Tuesday, January 12, 2010

Mississippi Mermaid

La sirène du Mississippi (Mississippi Mermaid), 1969
Dir: Francois Truffaut
January 11, 2010

As soon as this film started to play itself out, I knew I wasn't going to be that into it any more. It's strange, because it kind of turns into a "love on the run" film in the end, but even that didn't have me too interested. I'm pretty sure that Truffaut wrote the script to this after watching Vertigo (1958) one too many times. The psycho-sexual games and wordplay get sort of ridiculous at times, and many of the scenes (like when Catherine Deneuve changes her clothes in the time it takes JP Belmondo to get to their apartment upstairs from when he rings the doorbell) seem straight out of the head of a child, but that's Truffaut for you. There's a ton of Hitchcock elements to this, and again, Truffaut does some better than others. Belmondo's fever dream in this is actually one of the best of these that I've seen. I was actually sort of enjoying this at the beginning, where Belmondo's lonely Tobacco factory owner on the French island of Reunion in the Indian Ocean puts an ad in a newspaper looking for a wife. After corresponding with a woman for a while, one shows up (Deneuve), but it's not the woman in the picture he has been sent. He falls for her excuses, but we know that something's not right. That's weird enough, right? He gets played for a sucker, and then the film shifts to France. All the right ingredients are there for a nasty little film on self-destructive obsession, with the two main characters getting back together and getting in trouble, but then there's all that stuff about finding true love.
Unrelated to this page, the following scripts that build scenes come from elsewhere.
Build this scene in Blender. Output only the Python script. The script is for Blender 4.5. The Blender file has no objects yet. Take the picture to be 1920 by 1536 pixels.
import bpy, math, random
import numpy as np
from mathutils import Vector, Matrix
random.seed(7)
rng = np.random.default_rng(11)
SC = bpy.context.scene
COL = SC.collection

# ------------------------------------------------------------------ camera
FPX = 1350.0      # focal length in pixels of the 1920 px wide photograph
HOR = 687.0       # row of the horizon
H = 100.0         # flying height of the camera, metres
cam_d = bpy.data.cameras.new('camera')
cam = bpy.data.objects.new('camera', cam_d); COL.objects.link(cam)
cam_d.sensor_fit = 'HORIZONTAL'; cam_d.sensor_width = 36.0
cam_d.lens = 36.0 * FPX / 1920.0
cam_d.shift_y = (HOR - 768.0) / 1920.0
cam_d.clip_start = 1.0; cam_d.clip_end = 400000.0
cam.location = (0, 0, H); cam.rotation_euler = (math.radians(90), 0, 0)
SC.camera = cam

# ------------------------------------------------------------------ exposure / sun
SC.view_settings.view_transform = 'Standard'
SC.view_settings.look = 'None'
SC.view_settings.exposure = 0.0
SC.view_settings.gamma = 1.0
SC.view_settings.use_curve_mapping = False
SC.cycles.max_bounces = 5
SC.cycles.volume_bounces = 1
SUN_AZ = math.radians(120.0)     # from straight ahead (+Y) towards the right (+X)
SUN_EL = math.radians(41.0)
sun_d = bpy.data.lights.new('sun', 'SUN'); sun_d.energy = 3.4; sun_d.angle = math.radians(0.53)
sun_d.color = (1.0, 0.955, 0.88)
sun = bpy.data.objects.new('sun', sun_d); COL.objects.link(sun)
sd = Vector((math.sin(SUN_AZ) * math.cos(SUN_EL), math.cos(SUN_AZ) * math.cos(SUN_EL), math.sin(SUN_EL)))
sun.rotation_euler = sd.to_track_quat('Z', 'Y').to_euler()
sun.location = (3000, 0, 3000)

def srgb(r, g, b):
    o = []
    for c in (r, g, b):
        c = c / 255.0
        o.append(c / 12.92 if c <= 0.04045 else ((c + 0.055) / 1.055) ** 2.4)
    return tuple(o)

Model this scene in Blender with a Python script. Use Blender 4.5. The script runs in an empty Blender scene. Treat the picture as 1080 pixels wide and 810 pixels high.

Belmondo, though he tried to be Bogart in Breathless (1960), seems to me more of a French answer to Brando. I mean, he's not the best actor ever, but his presence on the screen is worth having him in your film. Deneuve has had finer moments too, but seeing her naked is worth it if you ask me.
The problem with Mississippi Mermaid is that despite all of it's advantages at times it veers too close to melodramatic parody when Truffaut wants it to be taken seriously.